Não há, nos audios, nenhuma declaração expressa de Lula ou Dilma no sentido de
que a nomeação se dá com esse propósito. Quando muito há ilação a este respeito
no diálogo sobre a assinatura do termo de posse (como também há várias ocasiões
em que, instado por terceiros a aceitar o cargo para escapar de Moro, Lula
rejeita expressamente essa possibilidade). Trata-se, portanto, de fato que
demandaria alguma dilação probatória, sendo, por isso, impossível invocá-lo
como razão de decidir no âmbito de Mandado de Segurança (sem falar que é
questionável a tese de que, neste caso como um todo, há qualquer forma de
“direito líquido e certo” a proteger).
2.
Ainda quanto à inadequação da via do Mandado de Segurança por ausência de
“direito líquido e certo” a proteger, Gilmar argumenta que os partidos têm
direito e liquido e certo subjetivo para controlar os atos legislativos e
também os direitos difusos. Para tanto, porém, o Ministro se “reinterpreta” e
diz:
“Eu
mesmo registrei discordância quanto à possibilidade do partido político
impetrar segurança em favor de ‘interesses outros que não os de seus eventuais
filiados’. Percebo que a análise que fiz daquela feita foi excessivamente
restritiva. Os partidos políticos têm finalidades institucionais bem diferentes
das associações e sindicatos. Representam interesses da sociedade, não apenas
dos seus membros. Representam até mesmo aqueles que não lhes destinam voto”.
Ou
seja, Gilmar dá opinião jurídica “a la carte”
3.
Ao firmar entendimento de que a nomeação havia sido efetuada com o objetivo de
“obstruir a justiça”, Mendes diminui a própria Suprema Corte, contradizendo a
mensagem do decano Celso de Mello, para quem os juízes que a compõem seriam
rigorosos e independentes. Se são mesmo, não deveriam se incomodar em receberem
os casos envolvendo Lula, muito pelo contrário.
4.
Gilmar, como é sabido, já prejulgou a causa, tendo dado entrevista à imprensa.

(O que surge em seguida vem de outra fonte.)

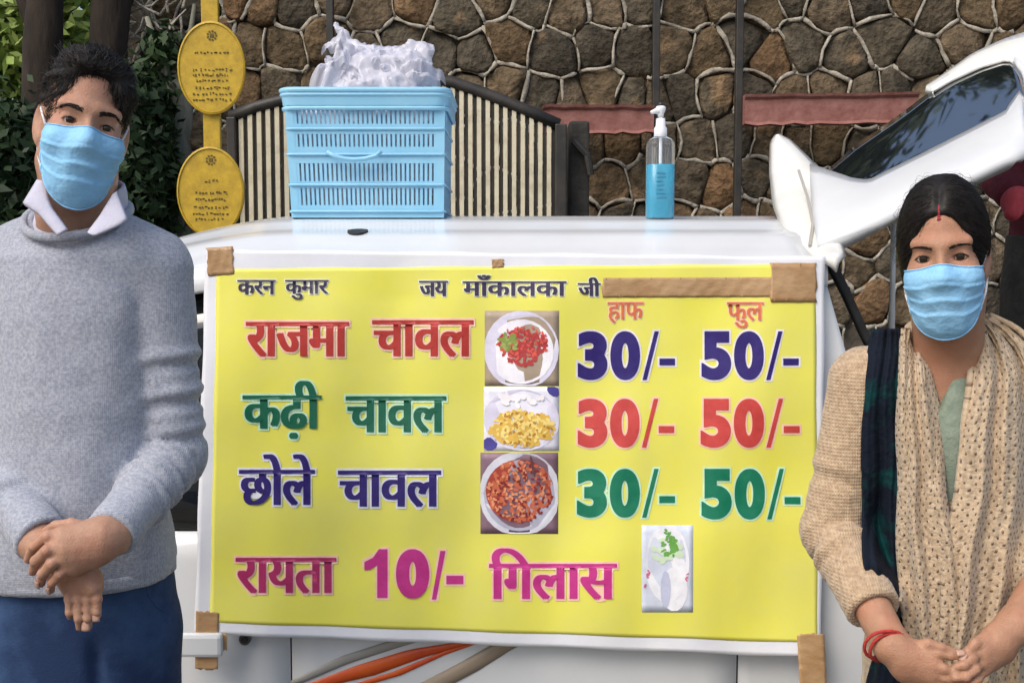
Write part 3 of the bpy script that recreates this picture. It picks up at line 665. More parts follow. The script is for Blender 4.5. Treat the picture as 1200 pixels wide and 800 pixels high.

Além disso, há ADPF no Tribunal, ajuizada antes do Mandado de Segurança
decidido por Gilmar e despachada pelo Ministro Teori, que deu vistas às partes.
Decisões de ADPF (modalidade objetiva de ação, situada no âmbito de controle
concentrado de constitucionalidade) têm prevalência em relação a decisões em
Mandado de Segurança. Gilmar sabia disso e poderia ter se abstido de decidir
para não gerar o “manicômio” de que um dia, como AGU, ele reclamou. Como
alternativa, poderia ter submetido o pedido de liminar ao plenário. Ao não
adotar nenhuma dessas medidas, faltou com a prudência e a cautela que o caso
requer de um magistrado.
Eis
aqui uma hipótese bastante plausível a resultar da configuração “manicomial”
conformada por Gilmar para a causa: O processo volta ao Juiz Sergio Moro, que
pode praticar uma série de atos nada triviais, mas a liminar pode ser derrubada
pelo plenário ou por decisão da ADPF e estes atos todos serão questionados.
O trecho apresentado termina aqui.